Bowater, Preemption, the Wall Street Journal Law Blog, Massachusetts Health Care Costs, and Whatever Else Is On My Mind This Morning

If David Rossmiller can do a potpourri to avoid writing a full fledged blog post then, by gosh, so can I. Conveniently enough, I had some three small items on my mind this morning anyway, all of which I will mention here in one fell swoop:

? More on Bowater: For those of you who were interested in yesterday’s post about the First Circuit’s ruling in Bowater, concerning termination of a benefit plan and a foul up in executing it as part of a corporate acquisition, the ever watchful S.Cotus, who never misses anything on any subject at the First Circuit over at Appellate Law & Practice, has this in-depth review of the Bowater decision. S.Cotus delves into the labor law issues that were also at play in the case, in addition to the ERISA issue that I commented on yesterday. 
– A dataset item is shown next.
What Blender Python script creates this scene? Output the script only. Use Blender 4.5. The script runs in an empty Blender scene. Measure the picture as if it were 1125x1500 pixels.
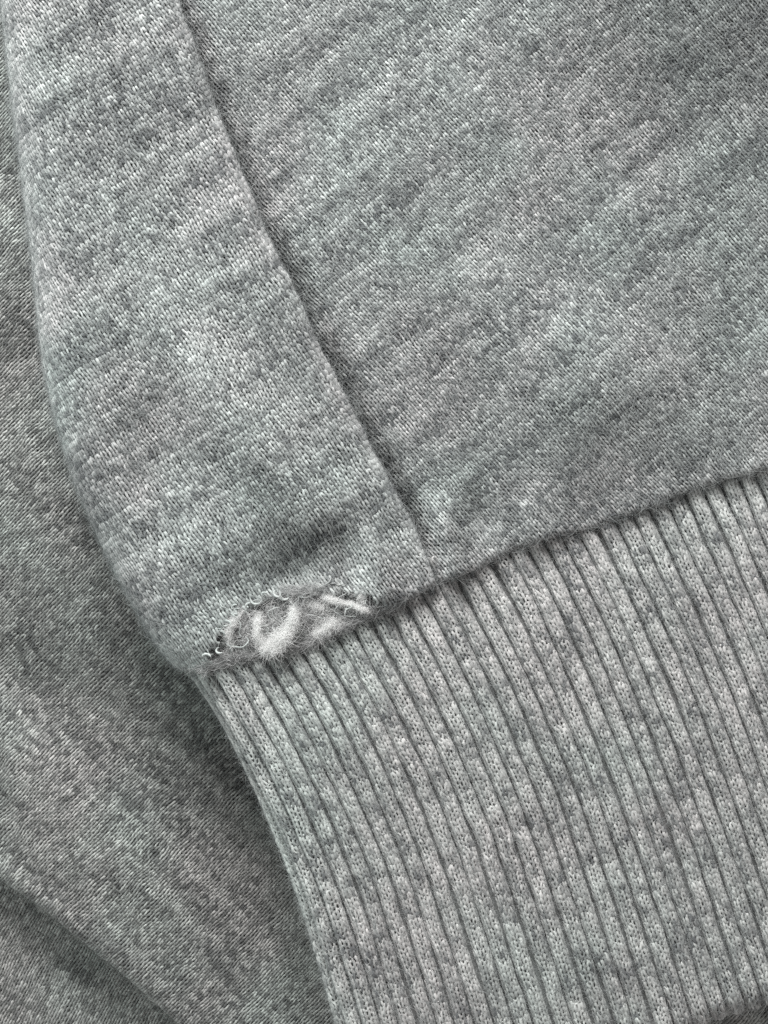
import bpy, math
import numpy as np

# ------------------------------------------------------------------ camera, light, exposure
# 1 Blender unit = 1 cm.  Layout helper unit: "px" = 0.1 mm on the table plane (100 px = 1 cm).
sc = bpy.context.scene
sc.unit_settings.scale_length = 0.01
D = 17.0                                   # camera height above the cloth (cm)
cam_d = bpy.data.cameras.new('camera')
cam = bpy.data.objects.new('camera', cam_d)
sc.collection.objects.link(cam)
sc.camera = cam
cam.location = (0, 0, D)
cam.rotation_euler = (0, 0, 0)
cam_d.sensor_fit = 'HORIZONTAL'
cam_d.sensor_width = 36.0
cam_d.lens = 36.0 * D / 11.25
cam_d.clip_start = 0.1
cam_d.clip_end = 500.0
cam_d.dof.use_dof = True
cam_d.dof.focus_distance = D - 0.55
cam_d.dof.aperture_fstop = 1.1

w = bpy.data.worlds.new('World')
sc.world = w
w.use_nodes = True
bg = w.node_tree.nodes['Background']
bg.inputs['Color'].default_value = (1.0, 0.965, 0.95, 1)
bg.inputs['Strength'].default_value = 0.35

def area_light(name, loc, target, size, power, color):
    l = bpy.data.lights.new(name, 'AREA')
    l.shape = 'RECTANGLE'
    l.size, l.size_y = size
    l.energy = power
    l.color = color
    o = bpy.data.objects.new(name, l)
    sc.collection.objects.link(o)
    o.location = loc
    from mathutils import Vector
    o.rotation_euler = (Vector(target) - Vector(loc)).to_track_quat('-Z', 'Y').to_euler()
    return o

area_light('window_light', (-9, 38, 22), (0, 0, 0), (19, 17), 39500, (1.0, 0.992, 0.98))
area_light('side_window_light', (-42, 8, 17), (0, 0, 0), (26, 20), 6500, (0.80, 1.0, 0.96))

sc.view_settings.view_transform = 'Standard'
sc.view_settings.look = 'None'
sc.view_settings.exposure = 0.08
sc.view_settings.gamma = 1.0
sc.view_settings.use_curve_mapping = False
sc.cycles.use_denoising = False
sc.cycles.max_bounces = 8
sc.cycles.diffuse_bounces = 6
sc.cycles.transmission_bounces = 6

# ------------------------------------------------------------------ small numeric helpers
rng = np.random.default_rng(7)

def hash2(ix, iy, seed):
    h = (ix.astype(np.int64) * 374761393 + iy.astype(np.int64) * 668265263 + seed * 1442695041) & 0xFFFFFFFF
    h = ((h ^ (h >> 13)) * 1274126177) & 0xFFFFFFFF
    h = h ^ (h >> 16)
    return (h & 0xFFFF).astype(np.float64) / 65535.0

def vnoise(x, y, seed=0):
    ix = np.floor(x); iy = np.floor(y)
    fx = x - ix; fy = y - iy
    fx = fx * fx * (3 - 2 * fx); fy = fy * fy * (3 - 2 * fy)
    a = hash2(ix, iy, seed); b = hash2(ix + 1, iy, seed)
    c = hash2(ix, iy + 1, seed); d = hash2(ix + 1, iy + 1, seed)
    return (a * (1 - fx) + b * fx) * (1 - fy) + (c * (1 - fx) + d * fx) * fy

def sstep(a, b, x):
    t = np.clip((x - a) / (b - a), 0, 1)
    return t * t * (3 - 2 * t)

def spline(pts, step=5.0):
    """dense Catmull-Rom curve through pts (any dimension)"""
    P = np.array(pts, float)
    P = np.vstack([2 * P[0] - P[1], P, 2 * P[-1] - P[-2]])
    out = []
    for k in range(1, len(P) - 2):
        p0, p1, p2, p3 = P[k - 1], P[k], P[k + 1], P[k + 2]
        n = max(2, int(np.linalg.norm(p2 - p1) / step))
        t = np.linspace(0, 1, n, endpoint=False)[:, None]
        out.append(0.5 * (2 * p1 + (p2 - p0) * t + (2 * p0 - 5 * p1 + 4 * p2 - p3) * t ** 2 + (3 * p1 - p0 - 3 * p2 + p3) * t ** 3))
    out.append(P[-2:-1])
    return np.vstack(out)

class Curve:
    """dense 2-D curve with a chosen inner side; distance queries are signed (+ inside)"""
    def __init__(self, pts, inside):
        c = spline(pts)
        t = np.gradient(c, axis=0)
        t /= np.linalg.norm(t, axis=1)[:, None]
        n = np.stack([-t[:, 1], t[:, 0]], 1)
        k = np.argmin(((c - np.array(inside)) ** 2).sum(1))
        if np.dot(np.array(inside) - c[k], n[k]) < 0:
            n = -n
        self.c, self.t, self.n = c, t, n
    def near(self, P):
        P = np.asarray(P, float)
        idx = np.empty(len(P), int)
        c = self.c.astype(np.float32)
        for s in range(0, len(P), 20000):
            q = P[s:s + 20000].astype(np.float32)
            idx[s:s + 20000] = np.argmin((q[:, :1] - c[None, :, 0]) ** 2 + (q[:, 1:2] - c[None, :, 1]) ** 2, axis=1)
        n = self.n[idx]
        d = ((P - self.c[idx]) * n).sum(1)
        return d, n, idx

class Roll:
    """the cloth turns down over an edge with radius r (px; number or f(y))"""
    def __init__(self, curve, r, keep=1.7):
        self.curve, self.r, self.keep = curve, r, keep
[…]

? I posted earlier in the week on the question of rising health insurance costs and how that was the elephant in the room that all of these state based attempts to reform health insurance were avoiding, and how that justified the preemption of those state acts in favor of a federalized and consistent nationwide approach to the problem. The Boston Globe has a detailed article today laying out the extent of the increase in health insurance costs just here in Massachusetts. The essence of the article is in the opening paragraph: “Massachusetts health insurers are predicting their rates will increase by about 10 percent next year for most residents covered through employer health plans, marking the eighth consecutive year of double-digit premium hikes.” Funny, but Massachusetts just implemented health reform legislation, so how can this be? The answer, I suspect, is in this post here.

? And finally, on a sillier note, the Wall Street Journal Law Blog is fascinated right now with preemption, posting several times on various applications of the doctrine in the last few days. Yet despite the fixation on preemption, they omit entirely what we all know is the most important and interesting application of preemption, namely ERISA preemption. While I write slightly tounge in cheek on this point, the truth is that, as we see with the attempts of states to legislate health insurance coverage in the face of ERISA preemption, this is in fact the one area of preemption that consistently affects broad numbers of everyday, real life people, as opposed to the smaller subset of directly affected businesses involved in the preemption cases discussed by the Wall Street Journal Law Blog over the last couple of days.

Written By:Ron Norton On September 23, 2007 6:51 PM

Mr. Rosenburg,

You are completely right in your assertion that Chapter 58 represents a doomed effort. For the vast majority of the uninsured, the policies offered through the Connector are too expensive to buy, and thanks to the co-pays and deductibles on these stripped down plans, prohibitively costly to actually use. A national plan is desperately needed. Unfortunately, most of the presidental candidates who actually have a healthcare plan are talking about repeating the Commonwealth's mistakes.